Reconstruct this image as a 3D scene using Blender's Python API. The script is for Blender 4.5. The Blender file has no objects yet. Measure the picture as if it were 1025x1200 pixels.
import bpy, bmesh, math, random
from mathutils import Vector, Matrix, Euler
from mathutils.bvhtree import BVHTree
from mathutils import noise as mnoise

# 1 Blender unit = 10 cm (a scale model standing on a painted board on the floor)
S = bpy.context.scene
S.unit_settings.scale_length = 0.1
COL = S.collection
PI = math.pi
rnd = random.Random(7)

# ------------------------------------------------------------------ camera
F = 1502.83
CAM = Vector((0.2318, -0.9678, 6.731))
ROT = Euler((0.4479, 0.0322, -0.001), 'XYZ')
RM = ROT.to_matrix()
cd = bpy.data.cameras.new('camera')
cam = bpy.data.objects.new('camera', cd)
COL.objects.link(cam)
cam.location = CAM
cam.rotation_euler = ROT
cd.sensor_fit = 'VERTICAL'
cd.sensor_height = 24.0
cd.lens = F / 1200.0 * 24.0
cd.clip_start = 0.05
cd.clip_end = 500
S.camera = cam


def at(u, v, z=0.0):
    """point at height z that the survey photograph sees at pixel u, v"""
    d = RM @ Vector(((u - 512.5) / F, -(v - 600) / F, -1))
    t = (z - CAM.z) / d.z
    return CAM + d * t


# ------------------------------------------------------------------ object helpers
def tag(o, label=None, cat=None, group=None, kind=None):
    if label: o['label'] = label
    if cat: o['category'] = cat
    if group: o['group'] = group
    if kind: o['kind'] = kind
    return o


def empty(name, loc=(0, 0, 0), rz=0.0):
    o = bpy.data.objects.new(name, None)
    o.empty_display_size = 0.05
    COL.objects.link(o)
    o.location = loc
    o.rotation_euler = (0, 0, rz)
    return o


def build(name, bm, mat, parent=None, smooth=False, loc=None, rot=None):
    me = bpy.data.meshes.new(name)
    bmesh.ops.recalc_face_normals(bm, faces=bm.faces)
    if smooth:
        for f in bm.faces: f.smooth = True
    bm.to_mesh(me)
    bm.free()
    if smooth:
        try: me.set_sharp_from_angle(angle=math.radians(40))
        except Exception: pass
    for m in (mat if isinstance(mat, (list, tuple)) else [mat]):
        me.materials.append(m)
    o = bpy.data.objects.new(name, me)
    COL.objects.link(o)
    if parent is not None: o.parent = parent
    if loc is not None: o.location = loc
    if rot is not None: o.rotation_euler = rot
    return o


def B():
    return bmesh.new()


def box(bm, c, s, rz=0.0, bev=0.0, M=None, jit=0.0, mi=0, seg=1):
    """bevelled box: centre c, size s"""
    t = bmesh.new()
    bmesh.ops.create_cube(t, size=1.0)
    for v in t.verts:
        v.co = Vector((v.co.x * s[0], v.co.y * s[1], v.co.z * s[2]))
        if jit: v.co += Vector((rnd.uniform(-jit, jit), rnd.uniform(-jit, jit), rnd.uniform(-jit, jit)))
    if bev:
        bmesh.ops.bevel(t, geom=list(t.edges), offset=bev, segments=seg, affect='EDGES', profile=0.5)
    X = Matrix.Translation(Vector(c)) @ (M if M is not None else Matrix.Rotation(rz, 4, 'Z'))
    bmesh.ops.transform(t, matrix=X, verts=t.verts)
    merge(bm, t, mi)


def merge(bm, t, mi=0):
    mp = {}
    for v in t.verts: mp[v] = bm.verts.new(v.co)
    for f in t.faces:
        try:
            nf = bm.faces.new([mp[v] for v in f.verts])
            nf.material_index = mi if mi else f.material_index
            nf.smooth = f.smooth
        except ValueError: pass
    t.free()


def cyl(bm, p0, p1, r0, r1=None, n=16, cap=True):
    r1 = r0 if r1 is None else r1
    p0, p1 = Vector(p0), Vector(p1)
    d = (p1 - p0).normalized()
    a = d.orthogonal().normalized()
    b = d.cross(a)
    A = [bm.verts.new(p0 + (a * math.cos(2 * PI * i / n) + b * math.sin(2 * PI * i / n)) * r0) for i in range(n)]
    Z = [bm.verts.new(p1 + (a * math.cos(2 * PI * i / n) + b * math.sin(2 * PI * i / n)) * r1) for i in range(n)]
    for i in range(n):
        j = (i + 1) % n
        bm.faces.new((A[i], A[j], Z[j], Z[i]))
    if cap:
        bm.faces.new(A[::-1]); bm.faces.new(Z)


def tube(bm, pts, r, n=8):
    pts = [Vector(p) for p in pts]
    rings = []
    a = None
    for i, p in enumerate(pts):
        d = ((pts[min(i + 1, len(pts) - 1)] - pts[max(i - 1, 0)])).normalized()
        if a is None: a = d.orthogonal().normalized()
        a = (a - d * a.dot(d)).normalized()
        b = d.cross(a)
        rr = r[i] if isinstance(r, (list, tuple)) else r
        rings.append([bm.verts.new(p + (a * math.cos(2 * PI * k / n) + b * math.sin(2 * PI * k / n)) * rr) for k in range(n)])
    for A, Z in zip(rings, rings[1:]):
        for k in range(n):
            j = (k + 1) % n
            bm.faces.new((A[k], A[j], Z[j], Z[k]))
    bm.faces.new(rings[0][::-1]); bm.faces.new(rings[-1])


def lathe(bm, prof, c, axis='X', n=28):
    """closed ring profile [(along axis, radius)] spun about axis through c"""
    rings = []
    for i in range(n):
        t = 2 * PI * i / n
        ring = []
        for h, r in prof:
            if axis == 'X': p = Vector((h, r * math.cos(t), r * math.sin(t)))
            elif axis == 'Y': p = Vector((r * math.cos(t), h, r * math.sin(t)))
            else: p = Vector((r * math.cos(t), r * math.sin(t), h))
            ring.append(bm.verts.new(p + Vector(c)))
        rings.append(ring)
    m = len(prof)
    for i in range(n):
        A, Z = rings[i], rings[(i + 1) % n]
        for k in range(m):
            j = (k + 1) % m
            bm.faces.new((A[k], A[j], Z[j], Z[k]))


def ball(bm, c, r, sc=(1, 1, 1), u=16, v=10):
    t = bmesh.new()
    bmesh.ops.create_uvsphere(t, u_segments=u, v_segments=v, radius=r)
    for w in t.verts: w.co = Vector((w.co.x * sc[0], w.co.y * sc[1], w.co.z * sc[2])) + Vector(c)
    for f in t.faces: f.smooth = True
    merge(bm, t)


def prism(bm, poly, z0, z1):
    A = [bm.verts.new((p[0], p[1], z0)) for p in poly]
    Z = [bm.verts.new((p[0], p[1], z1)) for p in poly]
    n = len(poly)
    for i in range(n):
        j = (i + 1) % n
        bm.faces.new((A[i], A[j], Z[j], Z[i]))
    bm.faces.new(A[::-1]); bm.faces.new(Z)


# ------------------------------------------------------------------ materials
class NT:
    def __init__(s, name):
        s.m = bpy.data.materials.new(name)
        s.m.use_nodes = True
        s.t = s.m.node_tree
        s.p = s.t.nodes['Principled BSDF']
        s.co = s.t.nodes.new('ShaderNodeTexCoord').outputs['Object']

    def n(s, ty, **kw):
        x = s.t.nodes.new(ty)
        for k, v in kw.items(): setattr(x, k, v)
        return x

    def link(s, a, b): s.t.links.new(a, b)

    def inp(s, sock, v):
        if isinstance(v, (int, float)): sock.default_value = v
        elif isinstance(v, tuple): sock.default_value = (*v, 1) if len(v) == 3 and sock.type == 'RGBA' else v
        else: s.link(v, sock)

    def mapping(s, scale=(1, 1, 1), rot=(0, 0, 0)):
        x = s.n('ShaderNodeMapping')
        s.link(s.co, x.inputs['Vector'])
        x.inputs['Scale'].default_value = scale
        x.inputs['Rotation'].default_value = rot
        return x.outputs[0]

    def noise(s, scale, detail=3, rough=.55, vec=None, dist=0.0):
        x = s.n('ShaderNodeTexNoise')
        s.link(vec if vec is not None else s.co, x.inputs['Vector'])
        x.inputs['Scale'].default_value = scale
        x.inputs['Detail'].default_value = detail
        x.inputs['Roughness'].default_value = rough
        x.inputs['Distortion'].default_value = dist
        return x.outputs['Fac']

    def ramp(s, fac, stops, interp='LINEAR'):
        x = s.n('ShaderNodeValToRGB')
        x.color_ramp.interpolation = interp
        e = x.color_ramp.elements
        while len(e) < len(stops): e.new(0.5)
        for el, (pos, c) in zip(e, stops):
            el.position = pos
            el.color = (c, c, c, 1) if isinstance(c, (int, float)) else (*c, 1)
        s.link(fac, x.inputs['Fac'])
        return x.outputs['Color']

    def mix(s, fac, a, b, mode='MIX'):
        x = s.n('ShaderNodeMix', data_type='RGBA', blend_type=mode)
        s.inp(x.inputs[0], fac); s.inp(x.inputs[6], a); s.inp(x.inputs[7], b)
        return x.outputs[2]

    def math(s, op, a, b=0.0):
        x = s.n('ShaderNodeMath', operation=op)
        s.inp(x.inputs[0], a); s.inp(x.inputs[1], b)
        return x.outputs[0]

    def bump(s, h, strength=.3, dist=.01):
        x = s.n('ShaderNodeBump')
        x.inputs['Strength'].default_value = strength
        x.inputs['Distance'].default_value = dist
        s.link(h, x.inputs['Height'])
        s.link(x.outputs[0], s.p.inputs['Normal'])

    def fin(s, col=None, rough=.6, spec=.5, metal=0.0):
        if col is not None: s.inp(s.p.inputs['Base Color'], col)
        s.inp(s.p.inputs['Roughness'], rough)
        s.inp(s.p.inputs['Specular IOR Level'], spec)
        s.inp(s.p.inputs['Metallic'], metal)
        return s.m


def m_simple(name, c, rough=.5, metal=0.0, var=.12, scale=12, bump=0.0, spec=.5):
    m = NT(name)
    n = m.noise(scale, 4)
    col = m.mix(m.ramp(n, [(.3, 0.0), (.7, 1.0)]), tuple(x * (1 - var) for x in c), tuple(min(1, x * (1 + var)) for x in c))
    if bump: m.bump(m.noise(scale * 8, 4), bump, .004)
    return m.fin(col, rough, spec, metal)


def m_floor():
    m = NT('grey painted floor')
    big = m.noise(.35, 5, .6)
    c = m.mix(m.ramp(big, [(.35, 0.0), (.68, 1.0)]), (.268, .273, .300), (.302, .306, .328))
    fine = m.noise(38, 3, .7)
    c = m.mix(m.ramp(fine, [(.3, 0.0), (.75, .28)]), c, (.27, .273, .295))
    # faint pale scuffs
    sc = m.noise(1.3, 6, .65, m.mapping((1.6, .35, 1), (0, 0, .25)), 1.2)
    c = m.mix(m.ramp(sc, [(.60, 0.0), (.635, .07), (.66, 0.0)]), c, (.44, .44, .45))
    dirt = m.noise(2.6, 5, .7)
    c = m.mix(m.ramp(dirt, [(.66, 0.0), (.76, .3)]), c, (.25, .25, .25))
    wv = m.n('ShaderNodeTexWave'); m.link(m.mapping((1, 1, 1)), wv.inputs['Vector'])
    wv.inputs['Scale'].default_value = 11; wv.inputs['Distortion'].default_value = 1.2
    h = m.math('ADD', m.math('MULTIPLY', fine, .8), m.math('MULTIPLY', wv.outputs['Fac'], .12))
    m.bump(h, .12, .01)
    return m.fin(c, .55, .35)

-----

Exercise details: Return the lines above precisely as they appear, beginning at the first line and ending at the line with "rnd = random.Random(7)", and nothing after it.

The output:
Reconstruct this image as a 3D scene using Blender's Python API. The script is for Blender 4.5. The Blender file has no objects yet. Measure the picture as if it were 1025x1200 pixels.
import bpy, bmesh, math, random
from mathutils import Vector, Matrix, Euler
from mathutils.bvhtree import BVHTree
from mathutils import noise as mnoise

# 1 Blender unit = 10 cm (a scale model standing on a painted board on the floor)
S = bpy.context.scene
S.unit_settings.scale_length = 0.1
COL = S.collection
PI = math.pi
rnd = random.Random(7)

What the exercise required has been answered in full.